Data shown:
=-=-=-=-=

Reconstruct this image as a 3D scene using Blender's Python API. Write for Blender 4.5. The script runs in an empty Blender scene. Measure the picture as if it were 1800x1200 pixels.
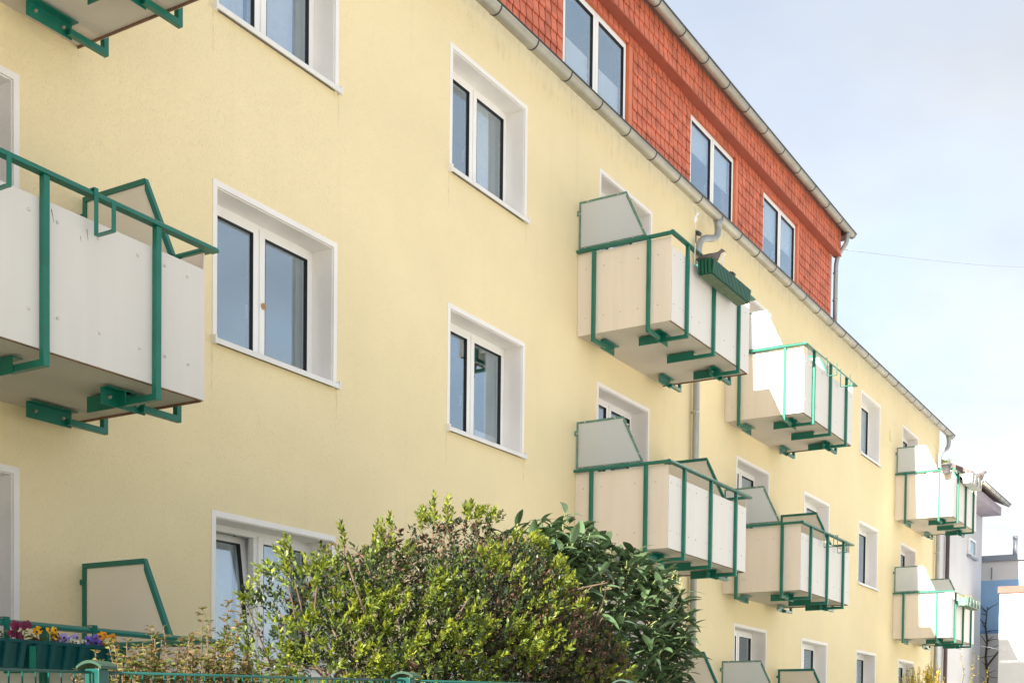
import bpy, math, random
from mathutils import Vector, Matrix, noise as mnoise

random.seed(11)
S = bpy.context.scene
COL = S.collection
PI = math.pi

# ------------------------------------------------------------------ camera
YAW, PITCH, ROLL = 0.5464, -0.0289, 0.0110
cy, sy = math.cos(YAW), math.sin(YAW)
FWD = Vector((cy, sy, 0)); RGT = Vector((sy, -cy, 0)); UPV = Vector((0, 0, 1))
f2 = FWD * math.cos(PITCH) + UPV * math.sin(PITCH)
u2 = UPV * math.cos(PITCH) - FWD * math.sin(PITCH)
r3 = RGT * math.cos(ROLL) + u2 * math.sin(ROLL)
u3 = u2 * math.cos(ROLL) - RGT * math.sin(ROLL)
cam_d = bpy.data.cameras.new('camera')
cam = bpy.data.objects.new('camera', cam_d); COL.objects.link(cam)
M = Matrix((r3, u3, -f2)).transposed().to_4x4()
M.translation = Vector((0, -7.8357, 1.65))
cam.matrix_world = M
cam_d.sensor_width = 36; cam_d.lens = 2204.63 / 1800 * 36
cam_d.shift_x = 0; cam_d.shift_y = (1349.22 - 600) / 1800
cam_d.clip_start = 0.05; cam_d.clip_end = 3000
S.camera = cam

# ------------------------------------------------------------------ light
ELEV = math.atan(0.527)
sun_dir = Vector((1, -0.047 * 0.527, -0.527)).normalized()     # travel direction
SUN_STRENGTH = 4.7
SKY_STRENGTH = 0.10
CLOUD = 2.32
EXPOSURE = 1.95
sd = bpy.data.lights.new('sun', 'SUN'); sun = bpy.data.objects.new('sun', sd); COL.objects.link(sun)
sd.energy = SUN_STRENGTH; sd.angle = math.radians(0.4); sd.color = (1, .94, .84)
sun.rotation_euler = sun_dir.to_track_quat('-Z', 'Y').to_euler()
sun.location = (-20, 0, 30)

W = bpy.data.worlds.new('World'); S.world = W; W.use_nodes = True
nt = W.node_tree; nt.nodes.clear()
def N(t, **k):
    n = nt.nodes.new(t)
    for a, b in k.items(): setattr(n, a, b)
    return n
out = N('ShaderNodeOutputWorld'); bg = N('ShaderNodeBackground')
sky = N('ShaderNodeTexSky', sky_type='NISHITA')
sky.sun_disc = False; sky.sun_elevation = ELEV
sky.sun_rotation = math.atan2(-sun_dir.x, -sun_dir.y)
sky.air_density = 1.0; sky.dust_density = 1.6; sky.ozone_density = 0.4
tc = N('ShaderNodeTexCoord'); sep = N('ShaderNodeSeparateXYZ')
nt.links.new(tc.outputs['Generated'], sep.inputs[0])
den = N('ShaderNodeMath', operation='ADD'); den.inputs[1].default_value = 0.22
absz = N('ShaderNodeMath', operation='ABSOLUTE'); nt.links.new(sep.outputs['Z'], absz.inputs[0])
nt.links.new(absz.outputs[0], den.inputs[0])
dx = N('ShaderNodeMath', operation='DIVIDE'); dy = N('ShaderNodeMath', operation='DIVIDE')
nt.links.new(sep.outputs['X'], dx.inputs[0]); nt.links.new(den.outputs[0], dx.inputs[1])
nt.links.new(sep.outputs['Y'], dy.inputs[0]); nt.links.new(den.outputs[0], dy.inputs[1])
comb = N('ShaderNodeCombineXYZ'); nt.links.new(dx.outputs[0], comb.inputs[0]); nt.links.new(dy.outputs[0], comb.inputs[1])
n1 = N('ShaderNodeTexNoise'); n1.inputs['Scale'].default_value = 1.25; n1.inputs['Detail'].default_value = 7; n1.inputs['Roughness'].default_value = .52
n1.inputs['Distortion'].default_value = .25
nt.links.new(comb.outputs[0], n1.inputs['Vector'])
# more cloud towards the horizon, thin veil overhead
mr = N('ShaderNodeMapRange'); mr.inputs['From Min'].default_value = 0.05; mr.inputs['From Max'].default_value = 0.62
mr.inputs['To Min'].default_value = .20; mr.inputs['To Max'].default_value = -.12
nt.links.new(absz.outputs[0], mr.inputs['Value'])
addn = N('ShaderNodeMath', operation='ADD'); nt.links.new(n1.outputs['Fac'], addn.inputs[0]); nt.links.new(mr.outputs[0], addn.inputs[1])
ramp = N('ShaderNodeValToRGB')
e = ramp.color_ramp.elements; e[0].position = .40; e[0].color = (.60,) * 3 + (1,); e[1].position = .66; e[1].color = (.97,) * 3 + (1,)
nt.links.new(addn.outputs[0], ramp.inputs[0])
# cloud tone: bright tops, greyer bases
n2 = N('ShaderNodeTexNoise'); n2.inputs['Scale'].default_value = 2.3; n2.inputs['Detail'].default_value = 4
nt.links.new(comb.outputs[0], n2.inputs['Vector'])
r2 = N('ShaderNodeValToRGB'); e = r2.color_ramp.elements
e[0].position = .36; e[0].color = (.80, .825, .86, 1); e[1].position = .60; e[1].color = (1, .985, .96, 1)
nt.links.new(n2.outputs['Fac'], r2.inputs[0])
cl = N('ShaderNodeMix', data_type='RGBA', blend_type='MULTIPLY'); cl.inputs[0].default_value = 1
nt.links.new(r2.outputs[0], cl.inputs[6])
# clouds glow more on the sun's side, as the clear sky does
bw = N('ShaderNodeRGBToBW'); nt.links.new(sky.outputs[0], bw.inputs[0])
cm = N('ShaderNodeMapRange'); cm.inputs['From Min'].default_value = 2; cm.inputs['From Max'].default_value = 16
cm.inputs['To Min'].default_value = CLOUD * .92; cm.inputs['To Max'].default_value = CLOUD * 2.1
nt.links.new(bw.outputs[0], cm.inputs['Value']); nt.links.new(cm.outputs[0], cl.inputs[7])
mx = N('ShaderNodeMix', data_type='RGBA')
nt.links.new(ramp.outputs[0], mx.inputs[0]); nt.links.new(sky.outputs[0], mx.inputs[6]); nt.links.new(cl.outputs[2], mx.inputs[7])
nt.links.new(mx.outputs[2], bg.inputs[0]); bg.inputs[1].default_value = SKY_STRENGTH
nt.links.new(bg.outputs[0], out.inputs[0])

S.view_settings.view_transform = 'Standard'; S.view_settings.look = 'None'
S.view_settings.exposure = EXPOSURE; S.view_settings.gamma = 1; S.view_settings.use_curve_mapping = False
S.render.engine = 'CYCLES'
S.cycles.max_bounces = 10; S.cycles.transparent_max_bounces = 16; S.cycles.diffuse_bounces = 5
S.cycles.use_denoising = True
S.cycles.caustics_reflective = False; S.cycles.caustics_refractive = False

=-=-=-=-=

Required work:
Reproduce the material above from its first line through the line containing "sun.location = (-20, 0, 30)", both ends included, and skip every picture.

Final result:
Reconstruct this image as a 3D scene using Blender's Python API. Write for Blender 4.5. The script runs in an empty Blender scene. Measure the picture as if it were 1800x1200 pixels.
import bpy, math, random
from mathutils import Vector, Matrix, noise as mnoise

random.seed(11)
S = bpy.context.scene
COL = S.collection
PI = math.pi

# ------------------------------------------------------------------ camera
YAW, PITCH, ROLL = 0.5464, -0.0289, 0.0110
cy, sy = math.cos(YAW), math.sin(YAW)
FWD = Vector((cy, sy, 0)); RGT = Vector((sy, -cy, 0)); UPV = Vector((0, 0, 1))
f2 = FWD * math.cos(PITCH) + UPV * math.sin(PITCH)
u2 = UPV * math.cos(PITCH) - FWD * math.sin(PITCH)
r3 = RGT * math.cos(ROLL) + u2 * math.sin(ROLL)
u3 = u2 * math.cos(ROLL) - RGT * math.sin(ROLL)
cam_d = bpy.data.cameras.new('camera')
cam = bpy.data.objects.new('camera', cam_d); COL.objects.link(cam)
M = Matrix((r3, u3, -f2)).transposed().to_4x4()
M.translation = Vector((0, -7.8357, 1.65))
cam.matrix_world = M
cam_d.sensor_width = 36; cam_d.lens = 2204.63 / 1800 * 36
cam_d.shift_x = 0; cam_d.shift_y = (1349.22 - 600) / 1800
cam_d.clip_start = 0.05; cam_d.clip_end = 3000
S.camera = cam

# ------------------------------------------------------------------ light
ELEV = math.atan(0.527)
sun_dir = Vector((1, -0.047 * 0.527, -0.527)).normalized()     # travel direction
SUN_STRENGTH = 4.7
SKY_STRENGTH = 0.10
CLOUD = 2.32
EXPOSURE = 1.95
sd = bpy.data.lights.new('sun', 'SUN'); sun = bpy.data.objects.new('sun', sd); COL.objects.link(sun)
sd.energy = SUN_STRENGTH; sd.angle = math.radians(0.4); sd.color = (1, .94, .84)
sun.rotation_euler = sun_dir.to_track_quat('-Z', 'Y').to_euler()
sun.location = (-20, 0, 30)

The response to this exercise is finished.